With the realization constantly before him that the most perfect service could be given only by the most radically improved equipment and the widest extension of this company's activities, Mr. Pullman identified the early years of organization with a development of the passenger car to a degree of comfort, convenience, safety, and luxury that passed popular comprehension. Nothing was too good for the Pullman car; too much money could not be invested in it. Hand in hand with this development of the mechanical side of service he developed its extension throughout the country, by means of which it might be put into the hands of the greatest number of people for their greater convenience. Never has history more completely justified a business that from its character must be to a certain extent a monopoly. Never has competition more promptly yielded to unification.

It is natural to think of the Pullman Company as housed in some miraculous manner in the cars which it operates, as a company which expends its restless existence in untiring travel from state to state. But, as a matter of fact, the vast organization which makes possible the movement of the seventy-five hundred cars which comprise the present equipment holds an interest secondary only to the actual operation of the cars themselves.

Front end of a dining room in a private car

Rear end of the same dining room

There was a day when the run from Albany to Schenectady was the longest continuous railroad ride that a traveler might take. Today it is possible to travel in a Pullman car without change from Washington, D. C., to San Francisco, a distance of 3,625 miles, requiring one hundred and eighteen hours, or approximately five days.

But distance is not alone characteristic of Pullman service; equal attention is given to shorter "hauls." From Greensboro to Raleigh, North Carolina, for instance, a distance of only eighty-one miles, Pullman sleeping cars are regularly operated. Here, as in many other instances, arrangements exist whereby the passengers may retire early in the evening while the car is at rest on a siding in the station, and arise at a reasonable hour in the morning. By such service hotel accommodations are practically afforded and it becomes possible for the travelers to have a whole day for pleasure or business at one place, spend a night in which a hundred or five hundred miles are traversed, and arrive without fatigue at another place the following morning.

The hotel desk corresponds to the ticket office of the Pullman Company. Imagine a hotel with 260,000 beds and 2,950 office desks, and a total registration of 26,000,000 people each year. This is what the Pullman Company does, however, and incidentally it does it often at a mile a minute and in every state in the Union. The 2,950 offices where Pullman berths, seats, drawing rooms or compartments may be purchased include Quebec, Winnipeg, Manitoba, and Vancouver on the north; San Diego, El Paso, New Orleans, Key West, and Havana on the south; San Francisco on the west, and the seaboard towns of Maine on the east. Under normal conditions the southern limit is still further extended to fifty-six additional offices in the Republic of Mexico, as far south as Salina Cruz on the Gulf of Tehuantepec, and approximately two hundred miles from the boundary between Mexico and Guatemala, Central America.

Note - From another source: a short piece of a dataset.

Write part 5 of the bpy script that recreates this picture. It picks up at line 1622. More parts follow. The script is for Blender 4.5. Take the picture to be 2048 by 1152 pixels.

The longest distance which it is possible to travel with a single Pullman ticket is from Portland, Maine, to San Francisco, by the way of Washington, D. C., New Orleans and Los Angeles. This cannot be done, however, in one sleeper, and changes must be made at New York and Washington. But a brief consideration of the perfect organization necessary to provide such continuous passage with berths reserved at each point of change by the mere purchase of a ticket at the starting point, grants to the Pullman Company a measure of credit due. In actual mileage the distance covered by this trip is 4,199.